Potential energy curves of the ground ($V_G$), core-ionized ($V_I$), and nine final dicationic states ($V_{F1},\cdots ,V_{F9}$) of the HF molecule, modified from Ref. [56]. The ground-state equilibrium geometry is marked by the pink dashed line. The final dication states are labeled in order of increasing energy at the ground-state equilibrium geometry; the labels $V_{F1},\cdots ,V_{F9}$ correspond to the $1{}^1\mathrm{\Delta }$, $1{}^1{\mathrm{\Sigma }}^{+}$, $1{}^1\mathrm{\Pi }$, $2{}^1{\mathrm{\Sigma }}^{+}$, $1{}^3\mathrm{\Pi }$, $1{}^3{\mathrm{\Sigma }}^{+}$, $2{}^1\mathrm{\Pi }$, $3{}^1\mathrm{\Pi }$, and $3{}^1{\mathrm{\Sigma }}^{+}$ states, respectively

Figure 3

Photoelectron (${\varepsilon }_{\mathrm{ph}}$)–Auger electron (${\varepsilon }_{\mathrm{Aug}}$) joint energy spectra ${\sigma }_{\mathrm{ph}\text{−}\mathrm{Aug}}^I({\varepsilon }_{\mathrm{ph}},{\varepsilon }_{\mathrm{Aug}})$, triggered by (a) 1-, (b) 4-, and (c) 8-fs pump pulses (lower panels).
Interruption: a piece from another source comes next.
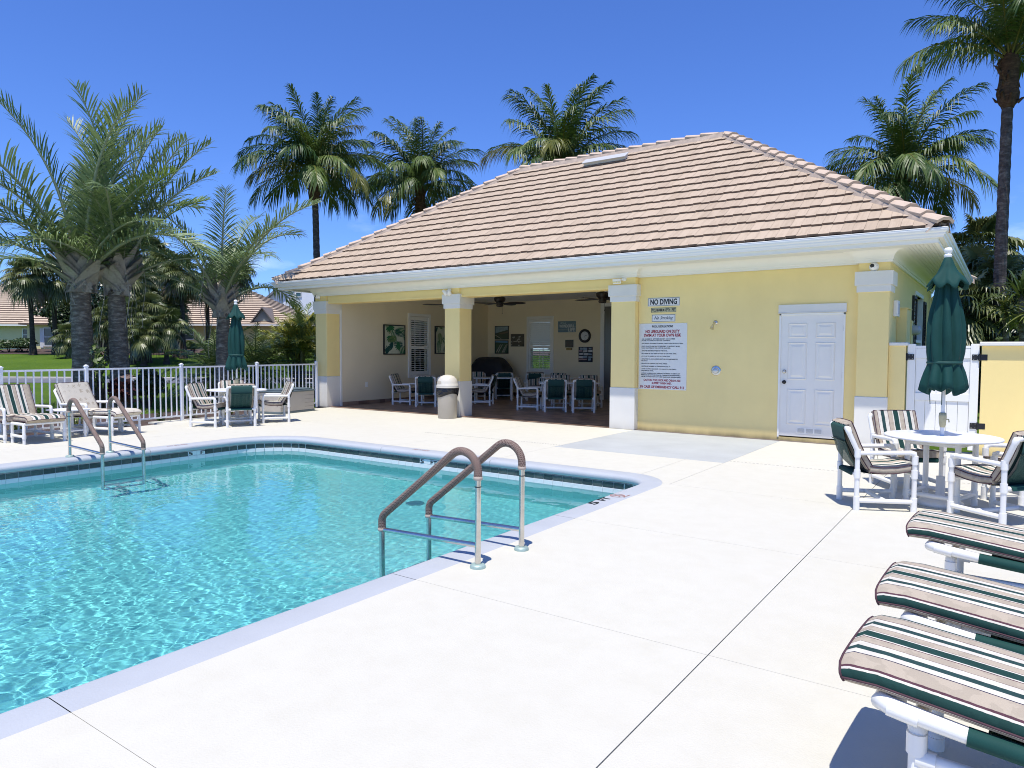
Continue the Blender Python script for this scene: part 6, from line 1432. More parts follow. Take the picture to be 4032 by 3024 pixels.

The upper panels are the PES obtained by integrating ${\sigma }_{\mathrm{ph}\text{−}\mathrm{Aug}}^I({\varepsilon }_{\mathrm{ph}},{\varepsilon }_{\mathrm{Aug}})$ over Auger electron energy ${\varepsilon }_{\mathrm{Aug}}$; the vertical dashed lines in (b) shows three relative photoelectron energies ($\mathrm{\Delta }{\varepsilon }_I=0.0$, 0.26, and 0.44 eV) used for the joint energy spectra simulations in Figs. 4 and 5. The relative Franck-Condon factors are also given as a red histogram in (c). (d) The AES, obtained by integrating ${\sigma }_{\mathrm{ph}\text{−}\mathrm{Aug}}^I({\varepsilon }_{\mathrm{ph}},{\varepsilon }_{\mathrm{Aug}})$ in (a)–(c) over $\mathrm{\Delta }{\varepsilon }_I$ (see the legend). The pink line with a square is the AES computed in the SA model [56].

Figure 4

Auger electron–ion fragment KER joint energy spectra ${\sigma }_{\text{KER}}({\varepsilon }_{\mathrm{ph}},{\varepsilon }_{\mathrm{Aug}},E)$ for (b) $\mathrm{\Delta }{\varepsilon }_I=0.0\mathrm{eV}$, (c) $\mathrm{\Delta }{\varepsilon }_I=0.26\mathrm{eV}$, and (d) $\mathrm{\Delta }{\varepsilon }_I=0.44\mathrm{eV}$ with a pulse duration of 4 fs. The black solid, red dashed, and green dash-dotted lines in (a) correspond to AESs obtained by integration over the KER of the joint energy maps in plots (b), (c), and (d), respectively. The approximate positions of the nine final states in their respective energy regions are marked with numbers (same as in Fig. 2) in (b). The insets in (b)–(d) show a close-up of the coincidence spectral line corresponding to the first state $1{}^1\mathrm{\Delta }$.

Figure 5

Same as in Fig. 4 but only the lowest final state $1{}^1\mathrm{\Delta }$ is shown. The lower and upper dashed lines in (b)–(d) represent the spectra generated from $\nu =0$ and 1, respectively, of the core-ionized state ${\text{HF}}^{+}\left(1s^{-1}\right)$.

Figure 6

Auger electron–ion fragment KER joint energy spectra ${\sigma }_{\text{KER}}({\varepsilon }_{\mathrm{ph}},{\varepsilon }_{\mathrm{Aug}},E)$ of only the lowest final state $1{}^1\mathrm{\Delta }$ for $\mathrm{\Delta }{\varepsilon }_I=0.26\mathrm{eV}$ [as in Fig. 5] computed for three different pulse durations of (b) 1 fs, (c) 8 fs, and (d) 16 fs.